The basic premise to develop the Scaled agile framework is to enable organizations to scale up agile development practices to enterprise scale. One of the key constructs upon which SAFe® is built upon is the ‘Lean-Agile Mindset’. This is defined as ‘the combination of beliefs, assumptions and actions of SAFe® leaders and practitioners who embrace the concepts of the Agile Manifesto & Lean Thinking’.
Agile provides the thinking and mindset related to achieving high levels of efficiency, productivity, collaboration, team motivation and quality. However, the agile principles work well in the delivery of smaller, less complex solutions rather than applying it to enterprise wide solution implementations. Scaled agile framework requires a wider array of knowledge, skills, leadership and a change in mindset to adopt and apply lean agile principles.
Aspects of Lean-Agile
The lean-agile mindset in SAFe® is built upon 2 main constructs. These provide the knowledge and help drive the skills required to create and manage the culture, organizational structure, leadership and management approach required to drive organizations adopting SAFe® and to allow them business objectives. The two key aspects of lean-agile mindset are-
Lean Thinking which is primarily defined through SAFe®’s ‘House of Lean’ which was derived from Lean manufacturing inspired by Toyota’s ‘Houses of Lean’. This was then applied to software products and solutions development.

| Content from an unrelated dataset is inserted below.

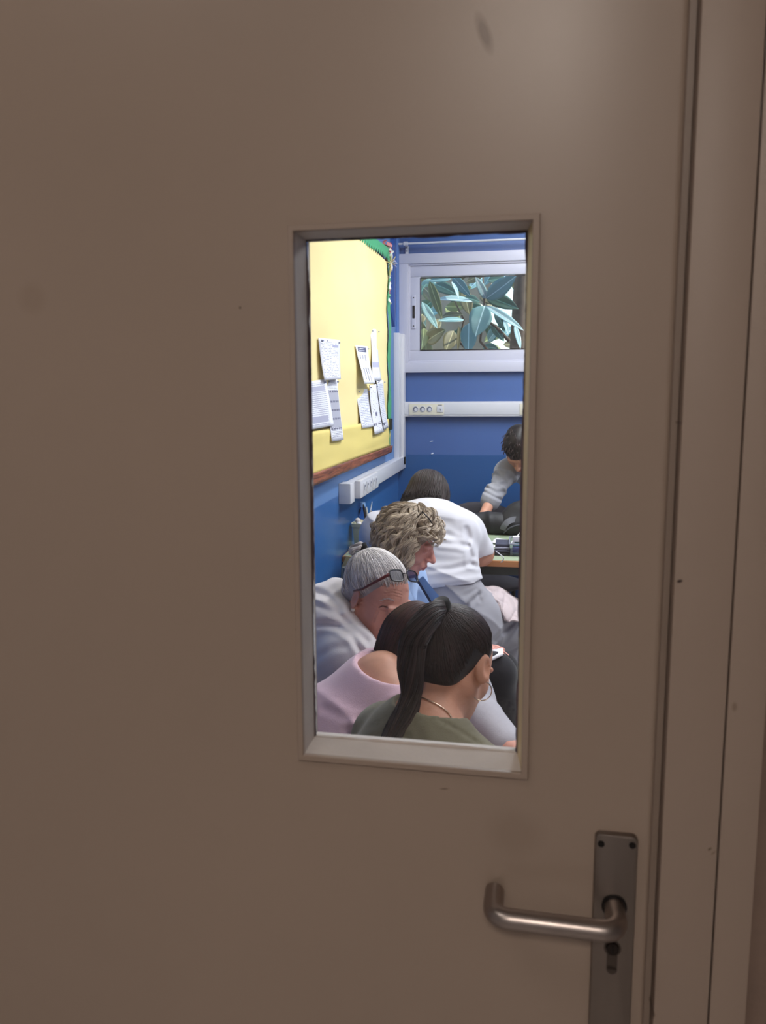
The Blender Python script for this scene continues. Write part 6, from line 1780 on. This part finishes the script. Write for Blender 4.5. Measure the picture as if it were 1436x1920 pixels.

The end goal of any project, however big or small is to deliver value to its stakeholders. The roof of the house is thus represented by delivering value in the shortest possible time ensuring maximum possible quality.
Some of the principal pillars hold up the house of lean. They represent respect for people & culture, flow, innovation and relentless improvement to support the end goal of value delivery.
Work in any project is carried out by people and thus the respect for people and culture becomes utmost important for any team. Team together face challenges, learn new techniques and skills, solve problems and move forward and make improvements to projects and processes. Managers generally challenge the status quo and empower people to achieve more. The motivator behind this behavior is the team culture. Organizations and leaders must first embrace this culture and then try to instill that in their staff and even beyond organization’s boundaries towards other external stakeholders. It is important to note that culture cannot be changed overnight but can only be molded over time.
The 2nd pillar of flow refers to a continuous flow of work to support incremental delivery of value. One main objective of an agile project is to make small increments to the solution over time and to keep on adding business value through continuous delivery. This must also be done while improving on engineering practices, improvements to solution quality and project governance through proper tracking. Visualizing the flow is an important aspect in Agile and in Lean. We all know about the Scrum and Kanban boards in agile projects and how they created visibility of project progress. This same concept must be scaled up with more visibility of tasks, components, modules and even systems with emphasis given to identifying and reducing non-value adding activities. Continuous delivery through DevOps and SysOps through the automation of software engineering, QA and deployment practices thus becomes a pivotal capability for any organization.
Innovation is a key pillar in the house of lean and is placed in the middle. No team or organization can be improve or continuously deliver value without innovation. Thus SAFe® encourages team to challenge the norm, continuously explore new frontiers, be creative and move out of their comfort zones. Innovation and Planning sprints are thus a key component in the SAFe® hierarchy.
The 4th pillar is to relentlessly improve the product and the processes. Organizations are expected to be learning through review and retrospectives.
The foundation of the house of lean is Leadership. Leadership plays a key enabler role for team success and successful adoption and implementation of lean-agile approach depends with the organization’s executive leadership, managers and team leads.
Embracing Agility is the 2nd construct in lean-agile. SAFe® is built upon skills, capabilities and aptitude of teams and their leaders. The agile manifesto for software development describes the principles and practices related to carrying out project activities in an agile manner.
The agile manifesto describes 4 values and 12 principles. Agile values motivates teams to focus more on-
Agile motivates teams to be self-organizing and self-healing, to face problems as one single unit, collaborate and solve problems and to continuously build something that can be demonstrated to customers. The objective is to get feedback as soon as possible and make necessary changes as required. The requirement in SAFe® is to apply these same set of values at team level as well as among multiple or large scale teams.
SAFe® provides the basis for organizations to plan and build enterprise class applications and that too in an agile manner. It provides organizations with the processes and principles required to successfully apply these practices. The lean-agile values provides the platform for organizations to build their practices on and provides a organized approach to manage and thrive in chaos.